Edward Snowden, whistleblower and civil rights activist, former CIA and NSA employee

Whistleblower Edward Snowden speaks about the history of abuses of US intelligence services, beginning with the COINTELPRO program of the FBI in the 1960s and 70s, which was directed against civil rights movements and its leaders like Martin Luther King Jr. Snowden also speaks about the influence of earlier whistleblowers like Chelsea Manning and William Binney on his decision to publish the NSA papers in the way he did. Snowden stresses the moral necessity of civil disobedience against the abuse of state power and the responsibility of every citizen to save democracy. The interview, hosted by Zain Raza from AcTVism Munich, has been recorded at the Event "Freedom and Democracy" at Muffathalle, Munich, on January 15, 2017. Kontext TV is a cooperating partner.

"Liberty is the right to act without permission", says Edward Snowden in part two of the extensive interview. He speaks about pervasive surveillance  programs such as PRISM and about government officials including US presidents who never get punished for their wrongdoing. "Faith in elected leaders to fix our problems", Snowden continues, "is the mistake that we keep repeating.
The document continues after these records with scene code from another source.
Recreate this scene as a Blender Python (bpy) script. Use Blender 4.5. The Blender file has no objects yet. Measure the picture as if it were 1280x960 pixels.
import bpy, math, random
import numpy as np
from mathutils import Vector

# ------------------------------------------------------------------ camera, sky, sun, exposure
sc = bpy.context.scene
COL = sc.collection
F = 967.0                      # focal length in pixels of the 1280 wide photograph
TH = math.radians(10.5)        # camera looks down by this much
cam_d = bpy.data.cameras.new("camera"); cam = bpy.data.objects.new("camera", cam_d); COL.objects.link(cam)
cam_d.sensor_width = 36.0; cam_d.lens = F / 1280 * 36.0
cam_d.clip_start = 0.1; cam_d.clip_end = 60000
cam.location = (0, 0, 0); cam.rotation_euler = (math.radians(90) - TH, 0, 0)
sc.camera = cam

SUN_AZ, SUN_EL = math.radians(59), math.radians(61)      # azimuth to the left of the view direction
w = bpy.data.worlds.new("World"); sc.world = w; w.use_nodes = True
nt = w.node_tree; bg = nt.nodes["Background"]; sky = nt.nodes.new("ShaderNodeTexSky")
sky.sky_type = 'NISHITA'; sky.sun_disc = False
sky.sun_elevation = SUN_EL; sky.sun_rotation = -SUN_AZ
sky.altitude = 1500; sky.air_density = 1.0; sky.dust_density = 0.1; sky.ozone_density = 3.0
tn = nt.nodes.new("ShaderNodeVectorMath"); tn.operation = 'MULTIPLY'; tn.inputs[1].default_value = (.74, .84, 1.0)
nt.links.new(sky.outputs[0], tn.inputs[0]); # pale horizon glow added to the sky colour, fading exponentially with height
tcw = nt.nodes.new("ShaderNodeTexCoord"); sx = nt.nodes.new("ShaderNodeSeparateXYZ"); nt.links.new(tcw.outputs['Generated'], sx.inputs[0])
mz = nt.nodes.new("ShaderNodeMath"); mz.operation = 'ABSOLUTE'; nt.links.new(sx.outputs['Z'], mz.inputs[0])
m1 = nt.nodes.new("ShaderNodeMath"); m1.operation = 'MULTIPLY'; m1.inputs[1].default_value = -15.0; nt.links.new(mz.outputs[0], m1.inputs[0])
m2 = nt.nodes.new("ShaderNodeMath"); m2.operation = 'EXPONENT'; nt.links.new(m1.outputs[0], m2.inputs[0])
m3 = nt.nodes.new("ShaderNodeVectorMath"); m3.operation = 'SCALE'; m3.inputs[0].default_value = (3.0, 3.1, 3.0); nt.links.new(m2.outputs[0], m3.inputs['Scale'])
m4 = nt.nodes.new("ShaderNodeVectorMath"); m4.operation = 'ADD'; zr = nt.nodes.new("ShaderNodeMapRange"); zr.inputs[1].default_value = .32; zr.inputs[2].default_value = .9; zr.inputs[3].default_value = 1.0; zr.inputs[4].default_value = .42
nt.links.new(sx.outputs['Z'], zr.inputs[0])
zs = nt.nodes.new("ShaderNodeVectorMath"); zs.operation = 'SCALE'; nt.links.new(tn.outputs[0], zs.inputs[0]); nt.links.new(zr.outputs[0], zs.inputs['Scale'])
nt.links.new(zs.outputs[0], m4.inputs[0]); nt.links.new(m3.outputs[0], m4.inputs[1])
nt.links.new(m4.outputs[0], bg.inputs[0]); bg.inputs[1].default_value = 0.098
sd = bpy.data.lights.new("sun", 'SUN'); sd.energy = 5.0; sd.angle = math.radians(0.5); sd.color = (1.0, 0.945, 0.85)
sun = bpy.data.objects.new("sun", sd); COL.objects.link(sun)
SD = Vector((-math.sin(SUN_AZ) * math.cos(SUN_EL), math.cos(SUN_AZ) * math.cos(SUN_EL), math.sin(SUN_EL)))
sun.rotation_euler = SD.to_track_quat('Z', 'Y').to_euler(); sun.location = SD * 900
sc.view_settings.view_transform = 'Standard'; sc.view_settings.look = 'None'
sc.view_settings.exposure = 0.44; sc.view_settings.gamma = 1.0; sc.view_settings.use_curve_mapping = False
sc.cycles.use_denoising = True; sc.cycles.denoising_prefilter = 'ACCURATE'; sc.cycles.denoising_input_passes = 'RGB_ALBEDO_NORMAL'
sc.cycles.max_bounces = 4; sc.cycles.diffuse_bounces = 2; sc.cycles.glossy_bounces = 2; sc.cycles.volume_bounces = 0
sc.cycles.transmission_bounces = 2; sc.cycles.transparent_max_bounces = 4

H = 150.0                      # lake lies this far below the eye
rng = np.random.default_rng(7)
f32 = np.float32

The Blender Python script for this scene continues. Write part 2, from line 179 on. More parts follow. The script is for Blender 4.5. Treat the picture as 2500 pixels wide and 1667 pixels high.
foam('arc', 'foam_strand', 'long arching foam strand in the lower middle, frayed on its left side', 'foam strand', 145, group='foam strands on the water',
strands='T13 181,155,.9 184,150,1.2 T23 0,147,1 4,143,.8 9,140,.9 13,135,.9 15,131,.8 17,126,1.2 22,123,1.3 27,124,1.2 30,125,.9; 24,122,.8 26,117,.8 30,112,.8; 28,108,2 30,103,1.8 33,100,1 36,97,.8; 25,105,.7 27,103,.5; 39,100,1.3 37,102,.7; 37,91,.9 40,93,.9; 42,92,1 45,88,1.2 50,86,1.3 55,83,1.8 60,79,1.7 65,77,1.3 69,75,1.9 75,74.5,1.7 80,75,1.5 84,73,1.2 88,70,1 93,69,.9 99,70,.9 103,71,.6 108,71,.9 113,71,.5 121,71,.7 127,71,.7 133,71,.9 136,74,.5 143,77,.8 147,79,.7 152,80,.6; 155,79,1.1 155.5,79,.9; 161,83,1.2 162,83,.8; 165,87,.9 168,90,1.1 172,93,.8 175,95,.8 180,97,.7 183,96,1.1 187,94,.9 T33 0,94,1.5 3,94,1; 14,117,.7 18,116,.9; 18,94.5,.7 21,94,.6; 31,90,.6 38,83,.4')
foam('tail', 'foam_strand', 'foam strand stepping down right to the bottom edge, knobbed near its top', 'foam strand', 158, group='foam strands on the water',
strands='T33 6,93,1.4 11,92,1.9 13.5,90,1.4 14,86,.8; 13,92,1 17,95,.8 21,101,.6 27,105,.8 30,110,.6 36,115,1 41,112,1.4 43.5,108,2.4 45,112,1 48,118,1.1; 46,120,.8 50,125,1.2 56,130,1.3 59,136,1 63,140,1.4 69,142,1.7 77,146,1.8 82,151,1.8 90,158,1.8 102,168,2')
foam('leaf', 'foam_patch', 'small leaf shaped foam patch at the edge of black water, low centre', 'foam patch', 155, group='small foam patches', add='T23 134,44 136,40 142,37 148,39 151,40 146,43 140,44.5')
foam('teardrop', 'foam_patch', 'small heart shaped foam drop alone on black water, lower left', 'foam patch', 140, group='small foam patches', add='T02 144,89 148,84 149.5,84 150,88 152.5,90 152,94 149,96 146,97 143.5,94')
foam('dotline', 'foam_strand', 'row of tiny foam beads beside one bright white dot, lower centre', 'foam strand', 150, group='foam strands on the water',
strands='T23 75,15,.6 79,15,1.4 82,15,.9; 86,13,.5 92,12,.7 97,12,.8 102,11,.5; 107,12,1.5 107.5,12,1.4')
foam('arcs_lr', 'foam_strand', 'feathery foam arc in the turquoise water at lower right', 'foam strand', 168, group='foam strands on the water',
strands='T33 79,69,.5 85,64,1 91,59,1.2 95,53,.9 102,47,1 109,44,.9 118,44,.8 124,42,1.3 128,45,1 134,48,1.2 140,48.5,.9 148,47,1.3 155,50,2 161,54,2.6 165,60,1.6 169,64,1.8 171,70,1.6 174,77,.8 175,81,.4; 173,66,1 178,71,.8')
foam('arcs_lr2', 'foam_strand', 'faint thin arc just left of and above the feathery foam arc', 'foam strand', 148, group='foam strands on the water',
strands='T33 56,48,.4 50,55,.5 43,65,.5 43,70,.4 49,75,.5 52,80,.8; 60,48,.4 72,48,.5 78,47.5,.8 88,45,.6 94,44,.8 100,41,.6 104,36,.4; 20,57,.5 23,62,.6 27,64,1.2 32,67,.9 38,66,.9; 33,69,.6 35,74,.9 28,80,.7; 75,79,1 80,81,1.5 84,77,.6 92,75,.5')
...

If we are waiting for a hero we will be waiting forever", he remarks referring to ex-President Obama who expanded mass surveillance in spite of promises to the contrary. Not only the US are legalizing mass surveillance; in the UK "the most extreme surveillance law in the history of the modern world", the "Investigatory Powers Act", was recently passed with the support of Theresa May. Russia and China also have passed draconic legislation. "Words are changing their meaning": more and more often, social protest and even journalism is labelled as "terrorism" by state agencies and prosecuted with authoritarian means. But there is hope in the fact that opposition to power abuse cannot be shut down in the long. "The conversation cannot be stopped". Asked about his current life, he concludes: "I wake up every morning and smile, glad for the decisions I took".